— START RECORDS FOR PROCESSING —

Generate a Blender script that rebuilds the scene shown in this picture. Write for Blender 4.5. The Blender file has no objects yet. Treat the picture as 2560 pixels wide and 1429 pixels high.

— END RECORDS FOR PROCESSING —
— START RECORDS FOR PROCESSING —

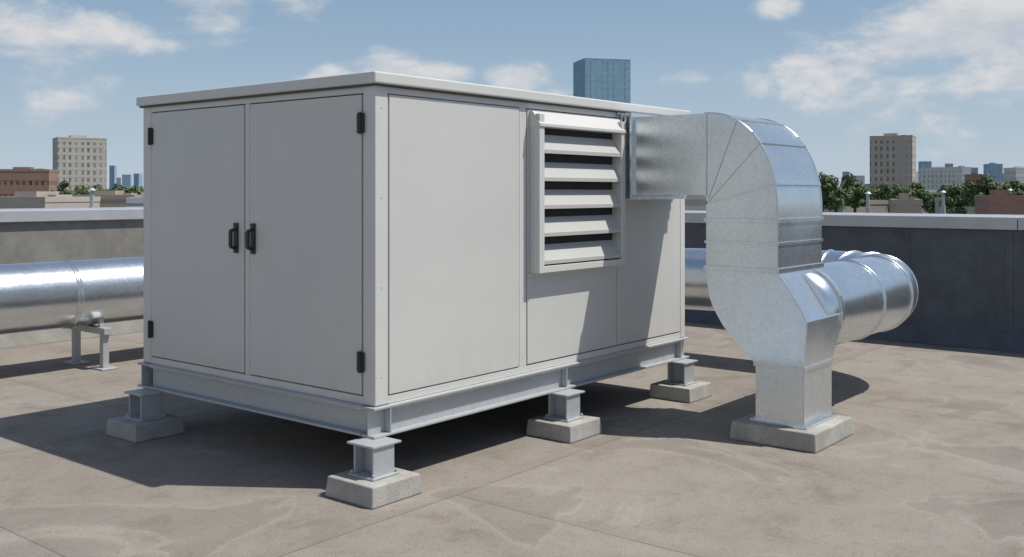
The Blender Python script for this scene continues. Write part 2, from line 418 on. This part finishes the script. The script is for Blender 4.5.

— END RECORDS FOR PROCESSING —
— START RECORDS FOR PROCESSING —

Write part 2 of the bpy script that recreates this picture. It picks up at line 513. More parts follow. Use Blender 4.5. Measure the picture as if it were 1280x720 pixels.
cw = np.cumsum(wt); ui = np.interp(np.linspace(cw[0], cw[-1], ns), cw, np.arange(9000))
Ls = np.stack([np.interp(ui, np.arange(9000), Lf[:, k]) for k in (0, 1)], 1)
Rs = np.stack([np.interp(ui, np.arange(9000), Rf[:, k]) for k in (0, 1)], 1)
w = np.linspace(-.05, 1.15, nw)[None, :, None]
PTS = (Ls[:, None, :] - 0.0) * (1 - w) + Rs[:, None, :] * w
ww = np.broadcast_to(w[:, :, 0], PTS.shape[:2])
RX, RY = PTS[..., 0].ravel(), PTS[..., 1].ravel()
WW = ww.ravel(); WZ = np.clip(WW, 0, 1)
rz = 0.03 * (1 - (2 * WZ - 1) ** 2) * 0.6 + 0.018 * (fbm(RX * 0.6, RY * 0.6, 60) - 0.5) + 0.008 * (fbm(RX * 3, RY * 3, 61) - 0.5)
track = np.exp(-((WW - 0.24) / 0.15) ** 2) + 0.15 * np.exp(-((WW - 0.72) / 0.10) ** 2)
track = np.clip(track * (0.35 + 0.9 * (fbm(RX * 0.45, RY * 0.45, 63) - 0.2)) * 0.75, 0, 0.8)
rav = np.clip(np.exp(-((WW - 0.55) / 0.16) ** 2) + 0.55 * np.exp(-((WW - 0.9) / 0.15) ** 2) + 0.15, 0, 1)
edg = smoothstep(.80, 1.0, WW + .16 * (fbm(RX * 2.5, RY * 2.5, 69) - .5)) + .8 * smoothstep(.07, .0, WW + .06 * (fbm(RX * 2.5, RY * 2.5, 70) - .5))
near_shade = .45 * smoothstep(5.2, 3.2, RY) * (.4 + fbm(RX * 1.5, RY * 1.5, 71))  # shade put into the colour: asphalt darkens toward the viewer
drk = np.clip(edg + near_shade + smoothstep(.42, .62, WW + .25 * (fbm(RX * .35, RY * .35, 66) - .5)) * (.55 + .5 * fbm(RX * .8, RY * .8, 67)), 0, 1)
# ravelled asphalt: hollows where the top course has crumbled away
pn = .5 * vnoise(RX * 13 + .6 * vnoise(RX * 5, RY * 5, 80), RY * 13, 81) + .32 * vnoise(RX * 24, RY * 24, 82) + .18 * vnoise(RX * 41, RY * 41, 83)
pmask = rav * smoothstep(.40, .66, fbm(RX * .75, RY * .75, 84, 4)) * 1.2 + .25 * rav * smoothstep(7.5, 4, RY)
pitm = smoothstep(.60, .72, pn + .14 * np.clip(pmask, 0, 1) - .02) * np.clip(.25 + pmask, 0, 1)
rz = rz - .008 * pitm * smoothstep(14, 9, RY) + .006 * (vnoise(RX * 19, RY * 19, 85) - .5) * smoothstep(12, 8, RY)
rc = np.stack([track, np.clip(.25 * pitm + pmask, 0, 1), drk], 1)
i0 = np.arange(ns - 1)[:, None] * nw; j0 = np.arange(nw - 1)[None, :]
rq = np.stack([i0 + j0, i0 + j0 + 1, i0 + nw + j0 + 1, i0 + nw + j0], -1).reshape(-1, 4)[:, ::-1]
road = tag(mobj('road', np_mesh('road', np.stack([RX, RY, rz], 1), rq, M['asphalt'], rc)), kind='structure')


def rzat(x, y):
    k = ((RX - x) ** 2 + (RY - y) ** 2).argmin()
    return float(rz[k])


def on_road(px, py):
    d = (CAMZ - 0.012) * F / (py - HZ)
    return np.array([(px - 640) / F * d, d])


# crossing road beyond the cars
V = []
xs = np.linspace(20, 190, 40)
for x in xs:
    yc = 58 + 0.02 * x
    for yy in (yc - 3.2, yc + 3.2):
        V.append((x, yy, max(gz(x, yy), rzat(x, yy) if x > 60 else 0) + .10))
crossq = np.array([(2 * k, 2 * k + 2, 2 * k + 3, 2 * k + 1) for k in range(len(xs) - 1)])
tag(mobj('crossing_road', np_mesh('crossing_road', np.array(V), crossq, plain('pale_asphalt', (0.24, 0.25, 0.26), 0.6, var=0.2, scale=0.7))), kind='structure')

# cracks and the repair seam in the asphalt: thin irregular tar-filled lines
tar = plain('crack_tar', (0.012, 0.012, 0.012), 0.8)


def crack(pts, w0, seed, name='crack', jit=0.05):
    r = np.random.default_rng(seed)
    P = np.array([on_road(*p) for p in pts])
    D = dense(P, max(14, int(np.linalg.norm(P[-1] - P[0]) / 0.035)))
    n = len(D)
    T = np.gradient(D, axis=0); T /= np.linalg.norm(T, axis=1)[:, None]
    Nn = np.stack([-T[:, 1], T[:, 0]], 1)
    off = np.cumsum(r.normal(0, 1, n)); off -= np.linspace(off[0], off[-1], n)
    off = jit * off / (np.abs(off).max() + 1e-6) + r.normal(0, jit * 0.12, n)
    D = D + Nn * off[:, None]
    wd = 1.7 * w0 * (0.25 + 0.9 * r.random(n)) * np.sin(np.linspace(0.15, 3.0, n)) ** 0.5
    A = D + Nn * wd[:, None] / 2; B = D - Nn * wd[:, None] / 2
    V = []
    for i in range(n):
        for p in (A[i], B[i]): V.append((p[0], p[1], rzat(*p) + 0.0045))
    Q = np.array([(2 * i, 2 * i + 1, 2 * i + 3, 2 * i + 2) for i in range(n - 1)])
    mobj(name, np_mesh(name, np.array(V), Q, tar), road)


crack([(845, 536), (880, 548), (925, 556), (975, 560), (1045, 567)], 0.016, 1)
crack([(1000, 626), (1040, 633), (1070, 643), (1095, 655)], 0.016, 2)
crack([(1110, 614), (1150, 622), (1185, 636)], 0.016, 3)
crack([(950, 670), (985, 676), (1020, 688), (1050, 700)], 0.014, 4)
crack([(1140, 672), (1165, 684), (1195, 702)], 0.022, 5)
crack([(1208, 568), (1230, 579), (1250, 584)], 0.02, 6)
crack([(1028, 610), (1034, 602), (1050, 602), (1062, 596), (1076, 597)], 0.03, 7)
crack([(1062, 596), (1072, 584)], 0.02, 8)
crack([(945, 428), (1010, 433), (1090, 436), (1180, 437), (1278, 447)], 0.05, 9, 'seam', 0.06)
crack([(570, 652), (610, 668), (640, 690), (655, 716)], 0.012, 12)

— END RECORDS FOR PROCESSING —

# TASK OBJECTIVE
Where a line in the entries holds the word "picture", copy that line.

# REPLY
Generate a Blender script that rebuilds the scene shown in this picture. Write for Blender 4.5. The Blender file has no objects yet. Treat the picture as 2560 pixels wide and 1429 pixels high.
Write part 2 of the bpy script that recreates this picture. It picks up at line 513. More parts follow. Use Blender 4.5. Measure the picture as if it were 1280x720 pixels.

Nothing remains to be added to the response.